Consider last weekend at the Charlotte Arena Pro Swim Series. Hosszu raced in seven individual events. She won six: the 200 free and the 400 IM on day one; the 200 fly and 100 back on day two (along with a why-not 9th in the 400 free); and the 200 IM and 200 back on day three. It was that last double on the third day that caught many eyes. Within a sixteen minute span, Hosszu posted the top time in the world this year in the 200 IM (2:08.66) and returned after a gasp of a warm-down later with a 200 back in 2:07.79, the third fastest time on earth this year. Not bad for an in-season meet that witnessed most of the superstars in attendance plodding through some very tired, in-training swims.

Since London, this has been a pretty standard meet's showing for Hosszu. She's always entered in a bounty of events and she always tends to deliver incredible performances every time she touches water. I understand the whole Ultra-Short Race-Pace Training (USRPT) philosophy now in vogue, being popularized and questioned through the exploits of young Michael Andrew, yet Hosszu's travel-the-world-collect-the-cash training program stretches the limits of even that dubious science.

No one wants to come out and point fingers. I hope I'm wrong, and to be clear - to any litigious minded folks out there - I realize I'm trafficking in currently unprovable conjecture. But I'm not alone, and past signposts point down some dark roads.

For the last year or so, I've been immersed in writing a documentary called "The Last Gold." It's a film about the tragedy of the 1976 Olympics in Montreal, when the last of the innocent days of Olympic sport were lost. A doped East German team of women appeared on the Olympic landscape and they forever corrupted the sport. Lives were altered and shattered, on both sides, and we've never viewed athletic performance in quite the same way again.

One driving narrative of our film is the failure of the press to speak up in the face of such obvious corruption. In retrospect, and even in the present tense, it was beyond obvious what was going on. We were witnessing female bodies be distorted to unnatural strength and power, and they were delivering performances that could not be explained by any rational observer. Those in the know knew what was going on, but there was no proof. So no one said much of anything. Instead, the press labeled the few brave souls who spoke out, like Shirley Babashoff, sore losers. When in fact, these were the truth tellers, the ones outraged by the ugly facts hiding in plain sight.

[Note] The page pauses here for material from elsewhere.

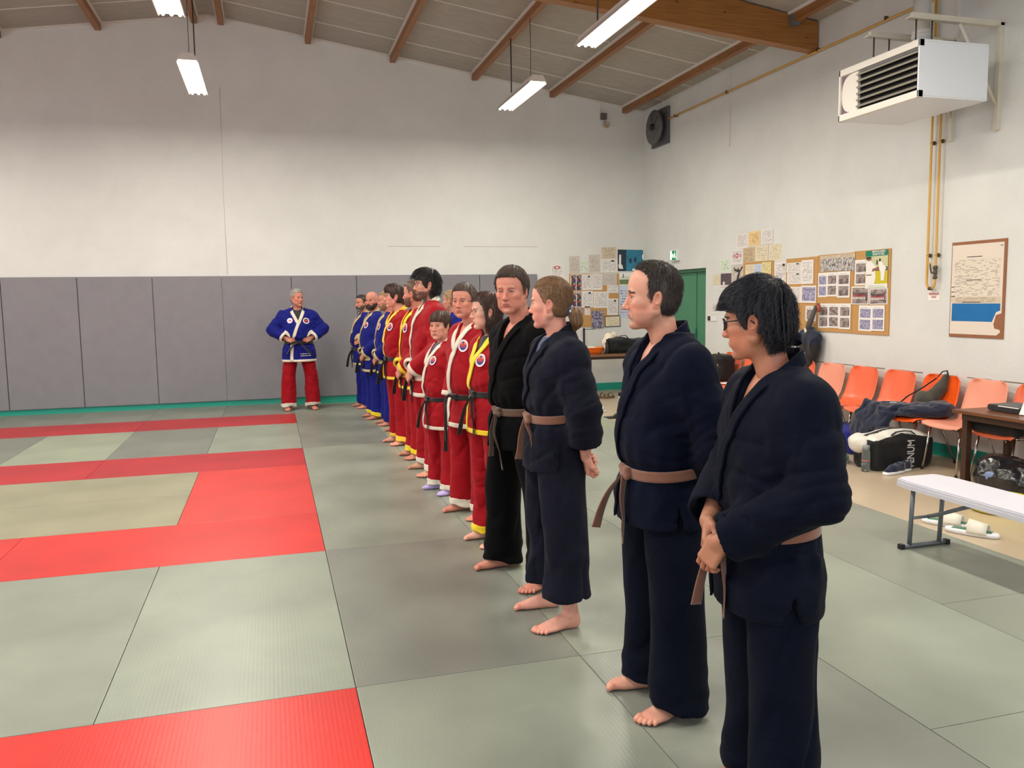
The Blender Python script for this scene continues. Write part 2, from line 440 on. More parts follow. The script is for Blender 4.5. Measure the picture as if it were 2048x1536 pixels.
# ceiling: wood wool panels in two slopes with pale cover strips
mb = MB()
for s_ in (0, 1):
    xa, xb = (XL-.2, -1.0) if s_ == 0 else (-1.0, XW+.3)
    mb.add([(xa, YF-.2, roof(xa)), (xb, YF-.2, roof(xb)), (xb, YB+.2, roof(xb)), (xa, YB+.2, roof(xa)),
            (xa, YF-.2, roof(xa)+.1), (xb, YF-.2, roof(xb)+.1), (xb, YB+.2, roof(xb)+.1), (xa, YB+.2, roof(xa)+.1)],
           [(0, 3, 2, 1), (4, 5, 6, 7), (0, 1, 5, 4), (2, 3, 7, 6), (1, 2, 6, 5), (0, 4, 7, 3)], 0)
seams = [9.6 - 0.945*k for k in range(18)]
for y in seams:
    for xa, xb in ((XL, -1.0), (-1.0, XW)):
        za, zb = roof(xa)-.006, roof(xb)-.006
        mb.add([(xa, y-.012, za), (xb, y-.012, zb), (xb, y+.012, zb), (xa, y+.012, za), (xa, y-.012, za+.02), (xb, y-.012, zb+.02), (xb, y+.012, zb+.02), (xa, y+.012, za+.02)],
               [(0, 3, 2, 1), (4, 5, 6, 7), (0, 1, 5, 4), (2, 3, 7, 6), (1, 2, 6, 5), (0, 4, 7, 3)], 1)
struct(mb, 'ceiling', [m_wwool, m_strip])
tn = 0
def trim(mb, mats):
    global tn
    tn += 1
    return struct(mb, 'trim_%d' % tn, mats)
# purlins along the hall with pale side strips
for x in (-7.6, -6.4, -5.15, -3.84, -2.53, -1.2, -0.82, 0.46, 1.78, 3.13, 4.49, 5.83):
    z = roof(x); w_ = .042
    mb = MB().box(x-w_, x+w_, YF, YB, z-.115, z+.01, 0, bev=.006)
    for sx in (-1, 1): mb.box(x+sx*(w_+.012)-.012, x+sx*(w_+.012)+.012, YF, YB, z-.022, z+.01, 1)
    trim(mb, [m_pine_y, m_strip])
# glulam frames across the hall
for y in (5.5, 0.55, -4.4):
    for s_ in (-1, 1):
        xe = 6.19 if s_ > 0 else XL+.01
        x0 = -1.0
        h0, h1 = .72, .335
        p = [(x0, roof(x0)-.02-h0), (xe, roof(xe)-.02-h1), (xe, roof(xe)-.02), (x0, roof(x0)-.02)]
        mb = MB().prism(p, y, y+.14, 'y', 0)
        trim(mb, m_pine)
# steel hangers where the purlins meet the beam
for x in (5.83, 4.49):
    trim(MB().box(x-.05, x+.05, 5.42, 5.5, roof(x)-.15, roof(x)-.02, 0, bev=.004), m_greyst)
# coving line at the back gable
for xa, xb in ((XL, -1.0), (-1.0, XW)):
    trim(MB().prism([(xa, roof(xa)-.03), (xb, roof(xb)-.03), (xb, roof(xb)-.001), (xa, roof(xa)-.001)], YB-.025, YB, 'y'), m_strip)
# corner beading and hairline crack covers on the gable
trim(MB().box(XW-.012, XW, YB-.012, YB, FL, roof(XW)-.02), m_strip)
trim(MB().tube([(-.88, YB-.001, 4.9), (-.885, YB-.001, 4.2), (-.90, YB-.001, 3.4), (-.90, YB-.001, 2.06)], .003, 6), M('crack_line', (186, 180, 168), .8))
# rub line behind the chairs: broken grey scrape marks just above the seat backs
mb = MB(); y = 1.9; r_ = random.Random(3)
while y < 7.2:
    L = r_.uniform(.28, .42); mb.box(XW-.0015, XW+.001, y, y+L, .778+r_.uniform(-.004, .004), .79, 0); y += L+r_.uniform(.09, .2)
trim(mb, M('scuff', (128, 122, 104), .8))
mb = MB()
for xa, xb in ((1.62, 2.48), (2.9, 4.2)):
    mb.box(xa, xb, YB-.0015, YB+.001, 2.50, 2.508, 0)
trim(mb, M('plaster_line', (178, 168, 148), .8))
# teal skirting
struct(MB().box(XL, XW, YB-.012, YB, FL, FL+.13, 0), 'baseboard_back', m_teal)
struct(MB().box(XW-.012, XW, YF, DY0, FL, FL+.13, 0), 'baseboard_right', m_teal)
# door
m_green = M('door_green', (74, 138, 104), 0.45, var=0.05, vscale=2)
m_green2 = M('door_green_handle', (40, 110, 92), 0.35)
mb = MB()
XD = XW+.16
mb.box(XD, XD+.04, DY0, DY1, FL, DZ, 0)
sea = 8.70
mb.box(XD-.02, XD, DY0, sea-.02, FL+.01, DZ-.06, 0, bev=.003); mb.box(XD-.02, XD, sea+.03, DY1-.02, FL+.01, DZ-.06, 0, bev=.003)
mb.box(XD-.035, XD, sea-.012, sea+.022, FL+.01, DZ-.06, 0, bev=.003)
mb.box(XD-.06, XD, DY0, DY1, DZ-.05, DZ, 0); mb.box(XD-.06, XD, DY0, DY0+.035, FL, DZ, 0)
door = struct(mb, 'door_1', m_green)
mb = MB().box(XD-.045, XD-.035, sea-.03, sea+.015, .86, 1.10, 0, bev=.004)
mb.tube([(XD-.04, sea-.005, 1.0), (XD-.09, sea-.005, 1.0), (XD-.095, sea+.05, 1.0), (XD-.09, sea+.13, .995), (XD-.075, sea+.14, .98)], .009, 8)
wp(mb.build('door_handle', m_green2), door)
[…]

Nothing has changed. Forty years later, it continues to happen, in every sport, every time there's a champion who stretches plausible achievement in ways that don't quite pass the bullshit test for anyone paying attention. For years I reveled as the blasphemous bastard who loved to incense my Lance-loving friends (especially those who liked to ride bikes) by calling Lance Armstrong a liar and a cheat and the worst kind of athlete scum ever to compete in any sport. That's what he was, and is, and sometimes it's a damn shame to be right.

Secretly, every cynic hopes to be wrong.

I hope I'm wrong now. It's just that there's a distinct smokey aroma around Katinka Hosszu's performances these last two years. And where there's smoke... Hell, finish the cliché yourself. Instead, I'll share this indelicate comment made by a close friend when I first told him I was thinking of addressing this. Said he: "Being surprised that Hosszu might be doping is like going to a strip club and being surprised that the strippers have fake tits!" Apologies if that offends anyone's delicate sensibilities. Sometimes the best similes are the crude ones.

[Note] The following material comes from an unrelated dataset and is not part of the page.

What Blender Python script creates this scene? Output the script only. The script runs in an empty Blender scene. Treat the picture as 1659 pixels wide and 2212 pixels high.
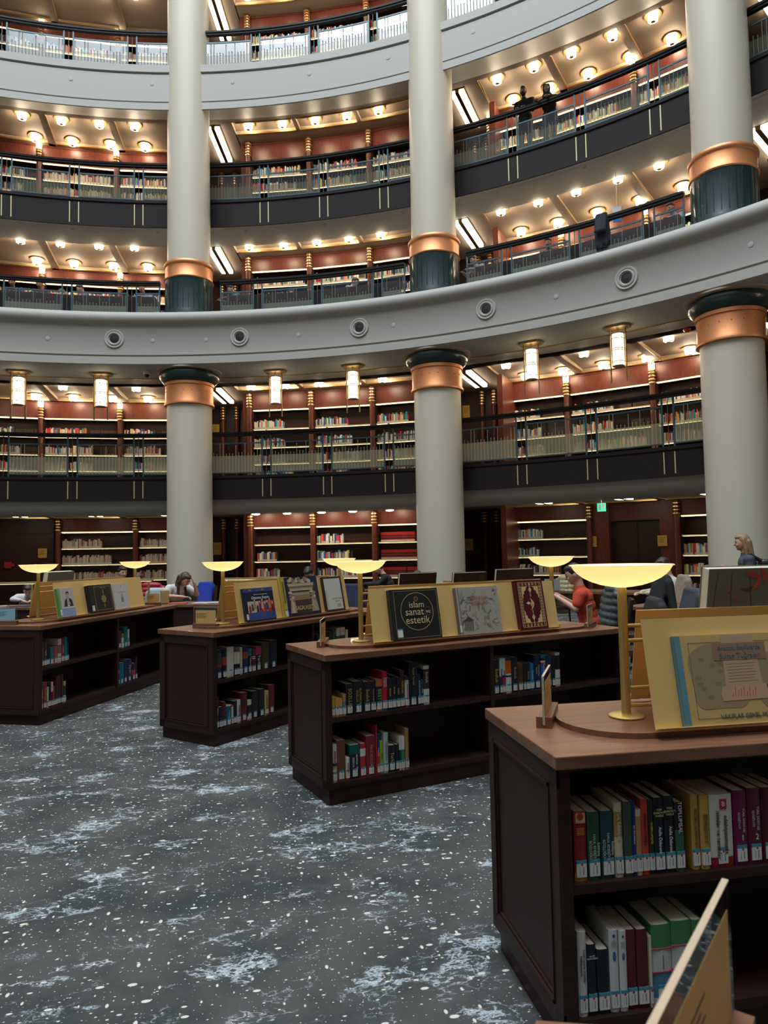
import bpy, bmesh, math, random
from mathutils import Vector, Matrix
random.seed(7)
PI = math.pi
sin, cos, rad = math.sin, math.cos, math.radians
SC = bpy.context.scene
COL = SC.collection
# ------------------------------------------------------------------ camera
YAW, PIT, ROLL, FPX = 0.2126, 0.0564, 0.0188, 1525.74
cd = bpy.data.cameras.new('camera'); cam = bpy.data.objects.new('camera', cd); COL.objects.link(cam)
cd.sensor_fit = 'HORIZONTAL'; cd.sensor_width = 36.0; cd.lens = FPX / 1659 * 36.0
cd.clip_start = 0.05; cd.clip_end = 200
_f = Vector((sin(YAW)*cos(PIT), cos(YAW)*cos(PIT), sin(PIT)))
_r0 = Vector((cos(YAW), -sin(YAW), 0)); _u0 = _r0.cross(_f)
_r = _r0*cos(ROLL) - _u0*sin(ROLL); _u = _r0*sin(ROLL) + _u0*cos(ROLL)
cam.matrix_world = Matrix(((_r.x, _u.x, -_f.x, 4.3615), (_r.y, _u.y, -_f.y, -2.5668), (_r.z, _u.z, -_f.z, 1.6), (0, 0, 0, 1)))
cd.dof.use_dof = True; cd.dof.focus_distance = 5.0; cd.dof.aperture_fstop = 9.0
SC.camera = cam
# ------------------------------------------------------------------ world, skylight, exposure
w = bpy.data.worlds.new('world'); SC.world = w; w.use_nodes = True
w.node_tree.nodes['Background'].inputs[0].default_value = (0.68, 0.72, 0.80, 1)
w.node_tree.nodes['Background'].inputs[1].default_value = 0.45
ld = bpy.data.lights.new('skylight', 'AREA'); ld.shape = 'DISK'; ld.size = 26; ld.energy = 8600; ld.color = (0.82, 0.92, 1.0)
lo = bpy.data.objects.new('skylight', ld); COL.objects.link(lo); lo.location = (0, 0, 33)
SC.view_settings.view_transform = 'Standard'; SC.view_settings.look = 'None'
SC.view_settings.exposure = 0.70; SC.view_settings.gamma = 1.0
SC.view_settings.use_curve_mapping = False
cy = SC.cycles
cy.use_denoising = True; cy.max_bounces = 6; cy.diffuse_bounces = 3; cy.glossy_bounces = 3
cy.transmission_bounces = 4; cy.transparent_max_bounces = 12; cy.sample_clamp_indirect = 4.0; cy.sample_clamp_direct = 0
cy.caustics_reflective = False; cy.caustics_refractive = False
LAMP_E = 38.0
BOWL_W = 9.0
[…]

For all of Hosszu's incredible achievements there is one rather glaring omission from her resumé. She has never won an Olympic medal. Not gold, which is the prerequisite for American greatness in swimming, I mean any color medal. Curious for an athlete so utterly dominant in her sport for years on end. It also may go a long way in explaining her current status as not only the best, but the most speculated about swimmer in the world.

Last month, NBC Sports.com published a story about how Hosszu emerged from depression after the 2012 London Olympics, when she placed 4th in her signature event, the 400 IM. She expected gold. In her own words, she "gave up" with two laps to go and despite having more events on her program, she admitted that "my Olympics was pretty much done. I wanted to go home."

Her spirit, she says, was shattered by the swimmer who won that 400 IM in London. 16-year-old Ye Shiwen of China, who blistered through the final 100 meters in a split so fast (58.68) that it seemed impossible for a woman - that is, without the help of performance enhancement. There was outraged talk that Ye had to be doped, some of it bordering on the xenophobic. True or not, most believed it. Did Hosszu? That's only for her to say.

Yet, here's one thing that we've learned in producing a documentary that centers around doping and the dark clouds that circle it. There is one prerequisite for athletes who dope: They must convince themselves that their competition is doing it. That is the only thing that can validate crossing this line.

In 2012, Katinka Hosszu's spirit was crushed by a performance achieved through dubious means. Ever since, she has been the one standing atop every podium.